[proofplan]
We encode the centered observations in a data matrix $Y \in \mathbb{R}^{n \times p}$. The covariance matrix is a scalar multiple of $Y^\top Y$, so its column space is controlled by the column space of $Y^\top$. The centering condition forces every column of $Y$ to lie in the hyperplane of vectors in $\mathbb{R}^n$ whose coordinates sum to zero, giving the bound $n-1$, while the number of columns gives the bound $p$.
[/proofplan]
[step:Represent the sample covariance as a Gram matrix]
Define the centered data matrix $Y \in \mathbb{R}^{n \times p}$ by
\begin{align*}
Y_{ij} := (X_i)_j - \bar{X}_j
\end{align*}
for $1 \leq i \leq n$ and $1 \leq j \leq p$. Equivalently, the $i$-th row of $Y$ is $(X_i-\bar{X})^\top$. Therefore
\begin{align*}
Y^\top Y
&= \sum_{i=1}^{n} (X_i-\bar{X})(X_i-\bar{X})^\top,
\end{align*}
and hence
\begin{align*}
S = \frac{1}{n-1}Y^\top Y.
\end{align*}
Since $n \geq 2$, the scalar $\frac{1}{n-1}$ is nonzero, so multiplication by this scalar does not change rank.
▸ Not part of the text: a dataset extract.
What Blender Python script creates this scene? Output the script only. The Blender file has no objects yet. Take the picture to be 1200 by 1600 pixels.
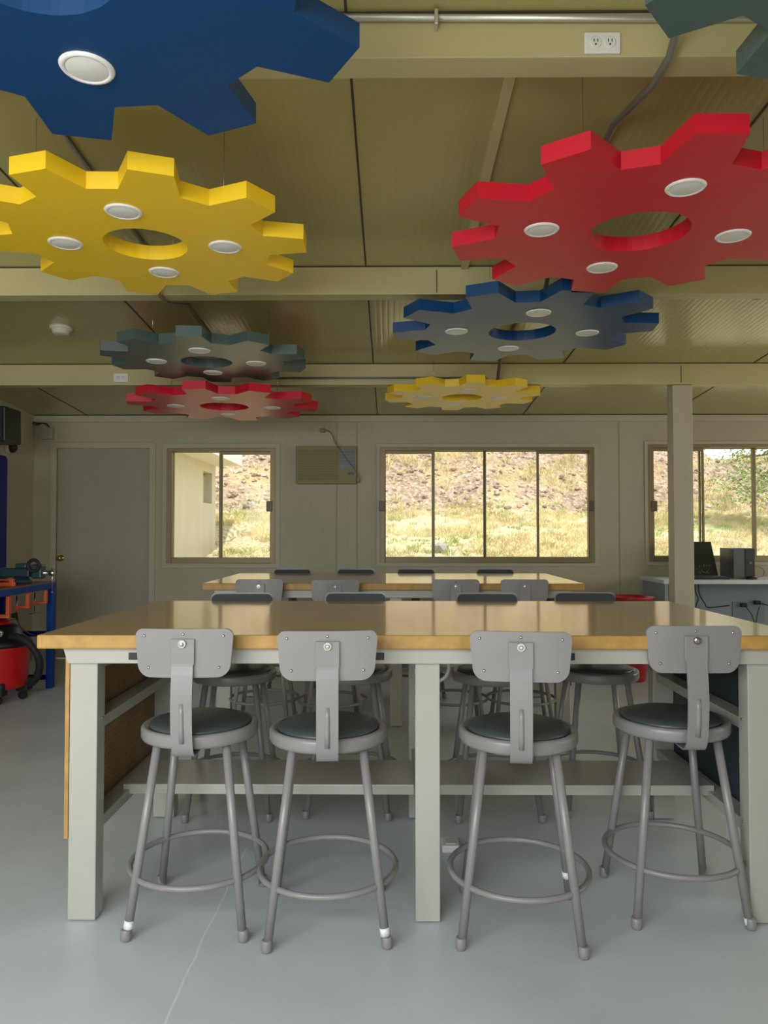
import bpy, bmesh, math, random
from mathutils import Vector, Matrix, noise
PI = math.pi
S = bpy.context.scene
col = S.collection
random.seed(7)

# ------------------------------------------------------------------ camera
CAMZ = 1.21
F = 1170.0
cam = bpy.data.cameras.new('camera')
camo = bpy.data.objects.new('camera', cam)
col.objects.link(camo)
cam.sensor_fit = 'VERTICAL'
cam.sensor_height = 36
cam.lens = F / 1600 * 36
cam.clip_start = 0.05
camo.location = (0, 0, CAMZ)
camo.rotation_euler = (math.radians(90 + 1.57), 0, math.radians(0.49))
S.camera = camo
S.view_settings.view_transform = 'Standard'
S.view_settings.look = 'None'
S.view_settings.gamma = 1
S.view_settings.use_curve_mapping = False
S.view_settings.exposure = -0.08
S.cycles.max_bounces = 10
S.cycles.diffuse_bounces = 5
S.cycles.transparent_max_bounces = 12
S.cycles.sample_clamp_indirect = 8

# ------------------------------------------------------------------ sky, sun, daylight through the openings
W = bpy.data.worlds.new('sky')
S.world = W
W.use_nodes = True
bgn = W.node_tree.nodes['Background']
bgn.inputs[0].default_value = (0.86, 0.93, 1.0, 1)
bgn.inputs[1].default_value = 1.8


def lamp(name, kind, loc, rot, energy, color, **kw):
    l = bpy.data.lights.new(name, kind)
    l.energy = energy
    l.color = color
    for k, v in kw.items():
        setattr(l, k, v)
    o = bpy.data.objects.new(name, l)
    col.objects.link(o)
    o.location = loc
    o.rotation_euler = rot
    return o


R = math.radians
lamp('sun', 'SUN', (0, 0, 20), (R(38), 0, R(22)), 3.9, (1.0, 0.94, 0.85), angle=R(2))
# open front of the room behind the camera
lamp('daylight_front_door', 'AREA', (-1.45, -0.46, 1.68), (R(75), 0, R(-6)), 84, (0.90, 0.95, 1.0), shape='RECTANGLE', size=2.8, size_y=1.0)
# windows of the right wall
lamp('daylight_right_windows', 'AREA', (5.35, 3.6, 1.45), (R(90), 0, R(90)), 40, (1.0, 0.94, 0.78), shape='RECTANGLE', size=5.0, size_y=1.1)

# ------------------------------------------------------------------ materials
MATS = {}


def mat(name, c, rough=0.5, metal=0.0, spec=0.5, var=0.0, vscale=6.0, bump=0.0, bscale=60.0, coat=0.0, emit=None, stretch=None):
    if name in MATS:
        return MATS[name]
    m = bpy.data.materials.new(name)
    m.use_nodes = True
    nt = m.node_tree
    p = nt.nodes['Principled BSDF']
    p.inputs['Base Color'].default_value = (*c, 1)
    p.inputs['Roughness'].default_value = rough
    p.inputs['Metallic'].default_value = metal
    p.inputs['Specular IOR Level'].default_value = spec
    p.inputs['Coat Weight'].default_value = coat
    p.inputs['Coat Roughness'].default_value = 0.10
    if emit:
        p.inputs['Emission Color'].default_value = (*emit[0], 1)
        p.inputs['Emission Strength'].default_value = emit[1]
    tc = nt.nodes.new('ShaderNodeTexCoord')
    vec = tc.outputs['Object']
    if stretch:
        mp = nt.nodes.new('ShaderNodeMapping')
        mp.inputs['Scale'].default_value = stretch
        nt.links.new(vec, mp.inputs[0])
        vec = mp.outputs[0]
    if var > 0:
        n = nt.nodes.new('ShaderNodeTexNoise')
        n.inputs['Scale'].default_value = vscale
        n.inputs['Detail'].default_value = 6
        nt.links.new(vec, n.inputs['Vector'])
        r = nt.nodes.new('ShaderNodeValToRGB')
        r.color_ramp.elements[0].position = 0.3
        r.color_ramp.elements[1].position = 0.7
        r.color_ramp.elements[0].color = (*[max(0, x * (1 - var)) for x in c], 1)
        r.color_ramp.elements[1].color = (*[min(1, x * (1 + var)) for x in c], 1)
        nt.links.new(n.outputs['Fac'], r.inputs[0])
        nt.links.new(r.outputs[0], p.inputs['Base Color'])
    if bump > 0:
        n2 = nt.nodes.new('ShaderNodeTexNoise')
        n2.inputs['Scale'].default_value = bscale
        n2.inputs['Detail'].default_value = 3
        nt.links.new(vec, n2.inputs['Vector'])
        b = nt.nodes.new('ShaderNodeBump')
        b.inputs['Strength'].default_value = bump
        b.inputs['Distance'].default_value = 0.004
        nt.links.new(n2.outputs['Fac'], b.inputs['Height'])
        nt.links.new(b.outputs[0], p.inputs['Normal'])
    MATS[name] = m
    return m


def nodes_of(m):
    nt = m.node_tree
    return nt, nt.nodes, nt.links, nt.nodes['Principled BSDF']


def groove_bump(m, axis, period, width, strength, dist=0.004):
    """narrow grooves repeating along one object axis, added as bump"""
    nt, N, L, p = nodes_of(m)
    tc = N.new('ShaderNodeTexCoord')
    sp = N.new('ShaderNodeSeparateXYZ')
    L.new(tc.outputs['Object'], sp.inputs[0])
    d = N.new('ShaderNodeMath'); d.operation = 'DIVIDE'; d.inputs[1].default_value = period
    L.new(sp.outputs[axis], d.inputs[0])
    fr = N.new('ShaderNodeMath'); fr.operation = 'FRACT'
    L.new(d.outputs[0], fr.inputs[0])
    s = N.new('ShaderNodeMath'); s.operation = 'SUBTRACT'; s.inputs[1].default_value = 0.5
    L.new(fr.outputs[0], s.inputs[0])
    a = N.new('ShaderNodeMath'); a.operation = 'ABSOLUTE'
    L.new(s.outputs[0], a.inputs[0])
    mr = N.new('ShaderNodeMapRange')
    mr.inputs['From Min'].default_value = 0
    mr.inputs['From Max'].default_value = width / period
    L.new(a.outputs[0], mr.inputs['Value'])
    b = N.new('ShaderNodeBump')
    b.inputs['Strength'].default_value = strength
    b.inputs['Distance'].default_value = dist
    L.new(mr.outputs[0], b.inputs['Height'])
    if p.inputs['Normal'].is_linked:
        L.new(p.inputs['Normal'].links[0].from_socket, b.inputs['Normal'])
    L.new(b.outputs[0], p.inputs['Normal'])
    return mr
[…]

Thus
\begin{align*}
\operatorname{rank}(S)=\operatorname{rank}(Y^\top Y).
\end{align*}
[/step]
[step:Bound the rank of $Y^\top Y$ by the rank of $Y$]
For a real matrix $A \in \mathbb{R}^{r \times s}$, let $\operatorname{Range}(A) := \{Aw : w \in \mathbb{R}^s\} \subseteq \mathbb{R}^r$ denote its column space. For every vector $v \in \mathbb{R}^p$, the vector $Y^\top Yv$ belongs to $\operatorname{Range}(Y^\top)$. Hence
\begin{align*}
\operatorname{Range}(Y^\top Y) \subseteq \operatorname{Range}(Y^\top).
\end{align*}
Taking dimensions gives
\begin{align*}
\operatorname{rank}(Y^\top Y) \leq \operatorname{rank}(Y^\top).
\end{align*}
The rank of a matrix equals the rank of its transpose, so
\begin{align*}
\operatorname{rank}(Y^\top Y) \leq \operatorname{rank}(Y).
\end{align*}
[/step]
[step:Use centering to place the column space of $Y$ in an $(n-1)$-dimensional hyperplane]
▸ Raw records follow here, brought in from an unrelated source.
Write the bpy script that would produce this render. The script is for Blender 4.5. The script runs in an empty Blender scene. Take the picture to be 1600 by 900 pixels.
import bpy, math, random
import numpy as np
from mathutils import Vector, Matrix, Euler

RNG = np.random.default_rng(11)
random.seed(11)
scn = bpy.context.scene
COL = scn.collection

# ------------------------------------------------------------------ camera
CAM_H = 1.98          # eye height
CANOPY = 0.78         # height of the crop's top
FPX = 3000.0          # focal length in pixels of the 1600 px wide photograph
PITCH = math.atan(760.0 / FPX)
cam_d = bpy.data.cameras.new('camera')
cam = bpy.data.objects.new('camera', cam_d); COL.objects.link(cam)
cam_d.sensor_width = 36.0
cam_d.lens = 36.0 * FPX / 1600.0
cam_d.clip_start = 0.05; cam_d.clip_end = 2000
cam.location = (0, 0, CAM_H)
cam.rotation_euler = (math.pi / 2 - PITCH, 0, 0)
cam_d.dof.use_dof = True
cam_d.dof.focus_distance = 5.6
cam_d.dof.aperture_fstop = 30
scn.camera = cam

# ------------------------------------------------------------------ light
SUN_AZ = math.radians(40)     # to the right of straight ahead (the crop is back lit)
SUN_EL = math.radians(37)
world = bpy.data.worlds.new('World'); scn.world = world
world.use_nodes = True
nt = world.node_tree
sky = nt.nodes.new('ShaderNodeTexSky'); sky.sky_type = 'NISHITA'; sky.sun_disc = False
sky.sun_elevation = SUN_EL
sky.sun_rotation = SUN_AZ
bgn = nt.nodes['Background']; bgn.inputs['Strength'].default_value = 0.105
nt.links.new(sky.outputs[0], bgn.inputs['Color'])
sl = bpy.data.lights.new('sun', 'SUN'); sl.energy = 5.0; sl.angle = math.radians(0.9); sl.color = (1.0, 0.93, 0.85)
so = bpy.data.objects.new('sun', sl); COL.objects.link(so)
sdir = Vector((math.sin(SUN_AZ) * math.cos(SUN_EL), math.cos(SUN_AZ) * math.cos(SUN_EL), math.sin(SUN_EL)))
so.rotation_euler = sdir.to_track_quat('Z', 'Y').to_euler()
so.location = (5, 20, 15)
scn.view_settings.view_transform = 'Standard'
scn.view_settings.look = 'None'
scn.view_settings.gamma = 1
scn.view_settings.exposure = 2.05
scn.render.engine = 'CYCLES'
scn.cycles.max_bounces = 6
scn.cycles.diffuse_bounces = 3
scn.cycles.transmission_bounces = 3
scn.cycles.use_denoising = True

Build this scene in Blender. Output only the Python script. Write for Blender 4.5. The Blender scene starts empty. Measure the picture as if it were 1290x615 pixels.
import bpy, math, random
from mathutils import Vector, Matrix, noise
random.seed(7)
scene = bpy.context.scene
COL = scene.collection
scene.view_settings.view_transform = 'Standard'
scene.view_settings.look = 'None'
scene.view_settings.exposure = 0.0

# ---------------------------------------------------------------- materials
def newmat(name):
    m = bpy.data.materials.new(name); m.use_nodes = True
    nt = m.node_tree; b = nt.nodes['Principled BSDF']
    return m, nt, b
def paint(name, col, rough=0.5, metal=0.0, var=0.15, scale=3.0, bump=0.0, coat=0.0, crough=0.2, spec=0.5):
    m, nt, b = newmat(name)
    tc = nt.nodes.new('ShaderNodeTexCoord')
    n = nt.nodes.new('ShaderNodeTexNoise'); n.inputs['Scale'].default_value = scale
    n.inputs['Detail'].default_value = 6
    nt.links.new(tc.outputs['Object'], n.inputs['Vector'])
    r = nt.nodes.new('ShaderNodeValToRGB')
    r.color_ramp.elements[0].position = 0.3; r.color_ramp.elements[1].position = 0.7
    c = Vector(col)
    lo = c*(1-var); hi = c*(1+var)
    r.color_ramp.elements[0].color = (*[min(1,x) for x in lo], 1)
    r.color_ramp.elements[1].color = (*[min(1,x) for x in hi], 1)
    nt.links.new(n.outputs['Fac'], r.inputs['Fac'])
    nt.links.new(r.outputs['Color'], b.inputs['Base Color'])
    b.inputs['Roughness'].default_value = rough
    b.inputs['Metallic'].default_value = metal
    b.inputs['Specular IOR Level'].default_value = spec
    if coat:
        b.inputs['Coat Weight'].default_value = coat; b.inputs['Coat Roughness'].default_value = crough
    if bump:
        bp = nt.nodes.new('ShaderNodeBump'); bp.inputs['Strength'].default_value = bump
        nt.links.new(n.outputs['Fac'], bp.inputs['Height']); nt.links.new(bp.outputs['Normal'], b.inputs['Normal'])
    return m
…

Let $H \subset \mathbb{R}^n$ be the hyperplane
\begin{align*}
H := \left\{a \in \mathbb{R}^n : \sum_{i=1}^{n} a_i = 0\right\}.
\end{align*}
For each column index $j \in \{1,\dots,p\}$, the sum of the entries in the $j$-th column of $Y$ is
\begin{align*}
\sum_{i=1}^{n} Y_{ij}
&= \sum_{i=1}^{n}\bigl((X_i)_j-\bar{X}_j\bigr) \\
&= \sum_{i=1}^{n}(X_i)_j - n\bar{X}_j \\
&= \sum_{i=1}^{n}(X_i)_j - n\left(\frac{1}{n}\sum_{i=1}^{n}(X_i)_j\right) \\
&= 0.
\end{align*}
Thus every column of $Y$ belongs to $H$, so $\operatorname{Range}(Y) \subseteq H$. The hyperplane $H$ is the kernel of the nonzero [linear map](/page/Linear%20Map)
\begin{align*}
\ell: \mathbb{R}^n &\to \mathbb{R} \\
a &\mapsto \sum_{i=1}^{n} a_i,
\end{align*}
so $\dim H=n-1$. Therefore
\begin{align*}
\operatorname{rank}(Y) = \dim \operatorname{Range}(Y) \leq n-1.
\end{align*}
[/step]
[step:Combine the column-count and centering bounds]
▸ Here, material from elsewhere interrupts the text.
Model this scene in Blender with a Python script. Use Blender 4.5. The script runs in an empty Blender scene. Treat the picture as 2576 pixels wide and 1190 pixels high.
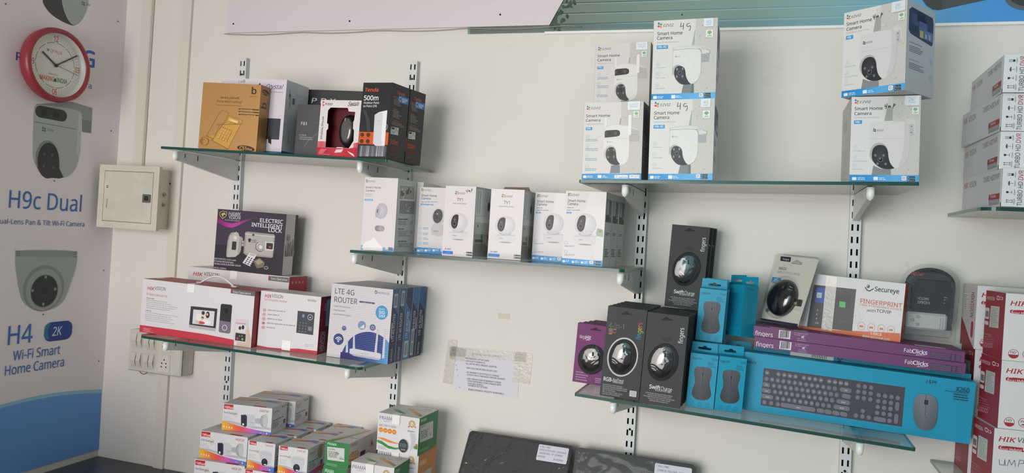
import bpy, math, random, os
import numpy as np
from mathutils import Matrix, Vector
from mathutils.geometry import tessellate_polygon

# ------------------------------------------------------------ camera, world, lights, exposure
scene = bpy.context.scene
COL = scene.collection
F_PX, IMG_W, IMG_H = 1947.0, 2576, 1190
CAM_POS = Vector((0.0, -2.1857, 1.55))
def _cam_axes(yaw, p, r):
    cy, sy = math.cos(yaw), math.sin(yaw)
    fwd = Vector((sy*math.cos(p), cy*math.cos(p), math.sin(p)))
    right = Vector((cy, -sy, 0.0)); up = right.cross(fwd)
    return (math.cos(r)*right + math.sin(r)*up, -math.sin(r)*right + math.cos(r)*up, fwd)
CR, CU, CF = _cam_axes(math.radians(-18.158), math.radians(-0.097), math.radians(3.69))
cd = bpy.data.cameras.new('camera'); cam = bpy.data.objects.new('camera', cd); COL.objects.link(cam)
cd.sensor_width = 36.0; cd.lens = F_PX*36.0/IMG_W; cd.clip_start = 0.05
cam.matrix_world = Matrix(((CR.x, CU.x, -CF.x, CAM_POS.x), (CR.y, CU.y, -CF.y, CAM_POS.y), (CR.z, CU.z, -CF.z, CAM_POS.z), (0, 0, 0, 1)))
scene.camera = cam

world = bpy.data.worlds.new('daylight'); scene.world = world; world.use_nodes = True
wn = world.node_tree.nodes; wn['Background'].inputs[0].default_value = (0.80, 0.88, 1.0, 1); wn['Background'].inputs[1].default_value = 0.58

def area(name, loc, target, sx, sy, power, color, spread=180):
    l = bpy.data.lights.new(name, 'AREA'); l.shape = 'RECTANGLE'; l.size = sx; l.size_y = sy; l.energy = power; l.color = color; l.spread = math.radians(spread)
    o = bpy.data.objects.new(name, l); COL.objects.link(o); o.location = loc
    o.rotation_euler = (Vector(target)-Vector(loc)).to_track_quat('-Z', 'Y').to_euler()
    return o
area('shop_front_daylight', (-1.45, -3.7, 1.45), (-0.85, 0, 1.15), 1.7, 1.6, 31, (1.0, 0.935, 0.89), 104)
area('side_window_daylight', (-0.35, -3.8, 2.0), (1.25, 0, 1.35), 1.6, 1.3, 5.6, (0.50, 1.0, 1.0), 105)
area('ceiling_tube_light', (0.35, -1.15, 2.80), (0.35, -0.75, 0.0), 1.4, 0.10, 3, (0.90, 1.0, 0.96))
scene.view_settings.view_transform = 'Standard'; scene.view_settings.look = 'None'
scene.view_settings.exposure = 0.0; scene.view_settings.gamma = 1.0; scene.view_settings.use_curve_mapping = False

# ------------------------------------------------------------ materials (all read a colour attribute that holds each piece's own colour)
def _lin(c): return c/12.92 if c <= 0.04045 else ((c+0.055)/1.055)**2.4
_hex = {}
def hx(c):
    if isinstance(c, tuple): return c
    if c not in _hex:
        s = c.lstrip('#')
        if len(s) == 3: s = ''.join(ch*2 for ch in s)
        _hex[c] = tuple(_lin(int(s[i:i+2], 16)/255) for i in (0, 2, 4))+(1.0,)
    return _hex[c]
def lerp(a, b, t): a, b = hx(a), hx(b); return tuple(a[i]+(b[i]-a[i])*t for i in range(4))

def mat_col(name, rough=0.5, metal=0.0, coat=0.0, noise=0.0, nscale=40.0, bump=0.0, bscale=120.0, spec=0.5, wave=None, scuff=0.0):
    m = bpy.data.materials.new(name); m.use_nodes = True; nt = m.node_tree; N = nt.nodes; L = nt.links
    b = N['Principled BSDF']; b.inputs['Roughness'].default_value = rough; b.inputs['Metallic'].default_value = metal
    b.inputs['Coat Weight'].default_value = coat; b.inputs['Coat Roughness'].default_value = 0.08; b.inputs['Specular IOR Level'].default_value = spec
    a = N.new('ShaderNodeAttribute'); a.attribute_name = 'Col'; src = a.outputs['Color']
    tc = N.new('ShaderNodeTexCoord')
    if noise:
        n = N.new('ShaderNodeTexNoise'); n.inputs['Scale'].default_value = nscale; n.inputs['Detail'].default_value = 5; L.new(tc.outputs['Object'], n.inputs['Vector'])
        r = N.new('ShaderNodeMapRange'); r.inputs[1].default_value = 0.3; r.inputs[2].default_value = 0.7; r.inputs[3].default_value = 1-noise; r.inputs[4].default_value = 1.0
        L.new(n.outputs['Fac'], r.inputs[0])
        x = N.new('ShaderNodeMix'); x.data_type = 'RGBA'; x.blend_type = 'MULTIPLY'; x.inputs['Factor'].default_value = 1.0
        L.new(src, x.inputs['A']); L.new(r.outputs[0], x.inputs['B']); src = x.outputs['Result']
    if scuff:                                  # small grey scuffs and rub marks
        n = N.new('ShaderNodeTexNoise'); n.inputs['Scale'].default_value = 13; n.inputs['Detail'].default_value = 6; n.inputs['Distortion'].default_value = 0.8; L.new(tc.outputs['Object'], n.inputs['Vector'])
        n2 = N.new('ShaderNodeTexNoise'); n2.inputs['Scale'].default_value = 1.7; L.new(tc.outputs['Object'], n2.inputs['Vector'])
        mu = N.new('ShaderNodeMath'); mu.operation = 'MULTIPLY'; L.new(n.outputs['Fac'], mu.inputs[0]); L.new(n2.outputs['Fac'], mu.inputs[1])
        r = N.new('ShaderNodeMapRange'); r.inputs[1].default_value = 0.40; r.inputs[2].default_value = 0.50; r.inputs[3].default_value = 1.0; r.inputs[4].default_value = 1-scuff; L.new(mu.outputs[0], r.inputs[0])
        x = N.new('ShaderNodeMix'); x.data_type = 'RGBA'; x.blend_type = 'MULTIPLY'; x.inputs['Factor'].default_value = 1.0
        L.new(src, x.inputs['A']); L.new(r.outputs[0], x.inputs['B']); src = x.outputs['Result']
    L.new(src, b.inputs['Base Color'])
    if bump:
        n = N.new('ShaderNodeTexNoise'); n.inputs['Scale'].default_value = bscale; n.inputs['Detail'].default_value = 3; L.new(tc.outputs['Object'], n.inputs['Vector'])
        h = n.outputs['Fac']
        if wave:
            w = N.new('ShaderNodeTexWave'); w.wave_type = 'BANDS'; w.bands_direction = wave[0]; w.inputs['Scale'].default_value = wave[1]; w.inputs['Distortion'].default_value = 0.6
            L.new(tc.outputs['Object'], w.inputs['Vector']); h = w.outputs['Fac']
        bp = N.new('ShaderNodeBump'); bp.inputs['Strength'].default_value = bump; bp.inputs['Distance'].default_value = 0.002
        L.new(h, bp.inputs['Height']); L.new(bp.outputs['Normal'], b.inputs['Normal'])
    return m
def mat_film(name, tint, gloss_rough, facing=0.06, bump=0.0, bscale=40, white=0.0):
    """clear sheet: transparent body with a Fresnel-weighted glossy skin"""
    m = bpy.data.materials.new(name); m.use_nodes = True; nt = m.node_tree; N = nt.nodes; L = nt.links
    N.remove(N['Principled BSDF']); out = N['Material Output']
    t = N.new('ShaderNodeBsdfTransparent'); t.inputs[0].default_value = tint
    g = N.new('ShaderNodeBsdfGlossy'); g.inputs['Roughness'].default_value = gloss_rough
    lw = N.new('ShaderNodeLayerWeight'); lw.inputs['Blend'].default_value = 0.5; fr = N.new('ShaderNodeMath'); fr.operation = 'POWER'; fr.inputs[1].default_value = 4.0; L.new(lw.outputs['Facing'], fr.inputs[0])
    mx = N.new('ShaderNodeMixShader'); add = N.new('ShaderNodeMath'); add.operation = 'ADD'; add.inputs[1].default_value = facing; add.use_clamp = True
    L.new(fr.outputs[0], add.inputs[0]); L.new(add.outputs[0], mx.inputs[0]); L.new(t.outputs[0], mx.inputs[1]); L.new(g.outputs[0], mx.inputs[2])
    last = mx.outputs[0]
    if white:
        d = N.new('ShaderNodeBsdfDiffuse'); d.inputs[0].default_value = (0.8, 0.8, 0.8, 1); m2 = N.new('ShaderNodeMixShader'); m2.inputs[0].default_value = white
        L.new(last, m2.inputs[1]); L.new(d.outputs[0], m2.inputs[2]); last = m2.outputs[0]
    if bump:
        tc = N.new('ShaderNodeTexCoord'); n = N.new('ShaderNodeTexNoise'); n.inputs['Scale'].default_value = bscale; n.inputs['Detail'].default_value = 2; n.inputs['Distortion'].default_value = 1.5
        L.new(tc.outputs['Object'], n.inputs['Vector']); bp = N.new('ShaderNodeBump'); bp.inputs['Strength'].default_value = bump; bp.inputs['Distance'].default_value = 0.006
        L.new(n.outputs['Fac'], bp.inputs['Height']); L.new(bp.outputs['Normal'], g.inputs['Normal']); L.new(bp.outputs['Normal'], lw.inputs['Normal'])
    L.new(last, out.inputs['Surface'])
    return m
M = {
 'card': mat_col('printed_card', 0.48, bump=0.05, bscale=60),
 'gloss': mat_col('laminated_card', 0.40, coat=0.0, spec=0.3, bump=0.10, bscale=14),
 'matte': mat_col('matte_black_card', 0.62, spec=0.3),
 'flute': mat_col('corrugated_laminate', 0.20, coat=0.25, bump=0.25, wave=('Z', 62)),
 'foil': mat_col('gold_foil_card', 0.36, metal=0.30, bump=0.06, bscale=20),
 'flex': mat_col('flex_banner', 0.55, bump=0.15, bscale=3),
 'paper': mat_col('paper', 0.8, bump=0.15, bscale=25),
 'plastic': mat_col('moulded_plastic', 0.35),
 'dirty': mat_col('aged_plastic', 0.5, noise=0.12, nscale=18),
 'paint': mat_col('powder_coated_steel', 0.42, noise=0.06, nscale=30),
 'chrome': mat_col('bare_steel', 0.25, metal=0.9),
 'shiny': mat_col('shiny_plastic', 0.12, coat=0.6),
 'satin': mat_col('satin_plastic', 0.42),
 'wall': mat_col('wall_paint', 0.7, noise=0.05, nscale=3.0, bump=0.10, bscale=9, scuff=0.13),
 'counter': mat_col('laminate_worktop', 0.38, noise=0.10, nscale=50),
 'edge': mat_col('polished_glass_edge', 0.22, spec=0.35),
 'glass': mat_film('float_glass', (0.92, 0.965, 0.95, 1), 0.03, 0.04),
 'clear': mat_film('clear_blister', (0.93, 0.94, 0.94, 1), 0.06, 0.05, bump=0.25, bscale=22),
 'wrap': mat_film('stretch_wrap', (0.82, 0.82, 0.83, 1), 0.16, 0.09, bump=1.0, bscale=16, white=0.02),
 'wrap_tight': mat_film('tight_stretch_wrap', (0.85, 0.85, 0.86, 1), 0.07, 0.008, bump=1.0, bscale=11),
 'tape': mat_film('clear_tape', (0.95, 0.94, 0.91, 1), 0.30, 0.05, bump=0.12, bscale=60, white=0.14),
}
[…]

Since $Y$ has $p$ columns, its column space is spanned by at most $p$ vectors in $\mathbb{R}^n$, and hence
\begin{align*}
\operatorname{rank}(Y) \leq p.
\end{align*}
Together with the previous step,
\begin{align*}
\operatorname{rank}(Y) \leq \min\{p,n-1\}.
\end{align*}
Combining this with $\operatorname{rank}(S)=\operatorname{rank}(Y^\top Y)\leq \operatorname{rank}(Y)$ gives
\begin{align*}
\operatorname{rank}(S) \leq \min\{p,n-1\}.
\end{align*}
If $p \geq n$, then $n-1 \leq p-1$, so
\begin{align*}
\operatorname{rank}(S) \leq n-1 \leq p-1 < p.
\end{align*}
Since $S$ is a $p \times p$ matrix with rank strictly smaller than $p$, $S$ is singular.
[/step]